The Department of Energy is expanding a biomass generation plant at its Savannah River Site. The project is part of the department’s Energy Savings Performance Contract program, in which a private company finances and maintains energy equipment in federal facilities. Framingham, Mass.-based Ameresco plans to boost output of the six-year-old 20-MW plant by 3 to 4 MW. Ameresco received $795 million to build the original plant, which uses forest residue and wood chips as fuel, and the expansion.
More: Fierce Energy
Inhofe Seeks to Trim NRC Budget
Oklahoma Sen. James Inhofe, chairman of the Environmental and Public Works Committee, thinks it’s time to scale back the Nuclear Regulatory Commission’s budget. He said despite a lower-than-expected workload associated with new nuclear licensing and review processes, the commission’s budget has grown by 34% and its workforce by 25% in recent years.
“The Nuclear Regulatory Commission’s workload is decreasing, but regulations are increasing,” he said. “I am going to work with Senate appropriators to adjust the NRC’s budget.”
Inhofe said breadth of the NRC’s oversight is also increasing in an effort to drive up the cost of compliance. “Every increase in regulation makes it more difficult for nuclear energy to remain cost competitive, and I believe there’s an intention to make that happen,” Inhofe said.
More: Nuclear Energy Institute
NRC Revising Rules on Foreign Ownership of Nukes in US
The Nuclear Regulatory Commission is changing how it assesses foreign ownership of U.S. nuclear reactors. Current regulations prohibit foreign ownership of commercial reactors, which is creating problems for some planned new commercial nuclear generating stations. Two years ago, NRC ruled that Unistar Nuclear Energy, a subsidiary of French company EDF, could not build a proposed plant on the site of the Calvert Cliffs nuclear station in Maryland.
The commission has told its staff to come up with a plan to set guidelines for partial foreign ownership. NRC said the decision to revise rules takes into account “the realities of today’s interconnected and global nuclear energy markets.”
More: World Nuclear News
DOE Approves Operations at Texas LNG Terminal
The Department of Energy has given final approval for the Cheniere liquefied natural gas export terminal near Corpus Christi, Texas. Houston-based Cheniere plans to have the terminal in operation by 2018. The approval grants the facility a license to export up to 2.1 billion cubic feet of LNG per day for up to 20 years to countries with which the U.S. does not have a free trade agreement. Dominion Resources’ Cove Point LNG terminal in Lusby, Md., received the same authorization last week.
More: FuelFix
DOE Warns Against Chinese Investment in LNG Projects
The Department of Energy is advising American firms against allowing Chinese investment in U.S liquefied natural gas projects, an industry executive said. Freeport LNG chief executive Michael Smith said the warning has led to a dearth of gas export deals with China. “We were advised by the DOE to be careful who our customers were, because this is very political,” Smith said.

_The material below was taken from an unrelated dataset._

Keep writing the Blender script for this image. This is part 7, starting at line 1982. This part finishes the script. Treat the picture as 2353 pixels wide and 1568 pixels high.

More: China Economic Review
Feds Approve Shell Arctic Drilling Plan
The Bureau of Ocean Energy Management approved Royal Dutch Shell’s oil-exploration plan in the Chukchi Sea after the company submitted a renewed and reinforced plan for its Arctic drilling operations.
“We have taken a thoughtful approach to carefully considering potential exploration in the Chukchi Sea, recognizing the significant environmental, social and ecological resources in the region and establishing high standards for the protection of this critical ecosystem, our Arctic communities and the subsistence needs and cultural traditions of Alaska Natives,” BOEM Director Abigail Ross Hopper said. “As we move forward, any offshore exploratory activities will continue to be subject to rigorous safety standards.”
Shell still needs to obtain other permits, including one to moor its equipment in Seattle’s harbor. A city-hosted hearing on that is scheduled for this week, but protests were already forming by Saturday.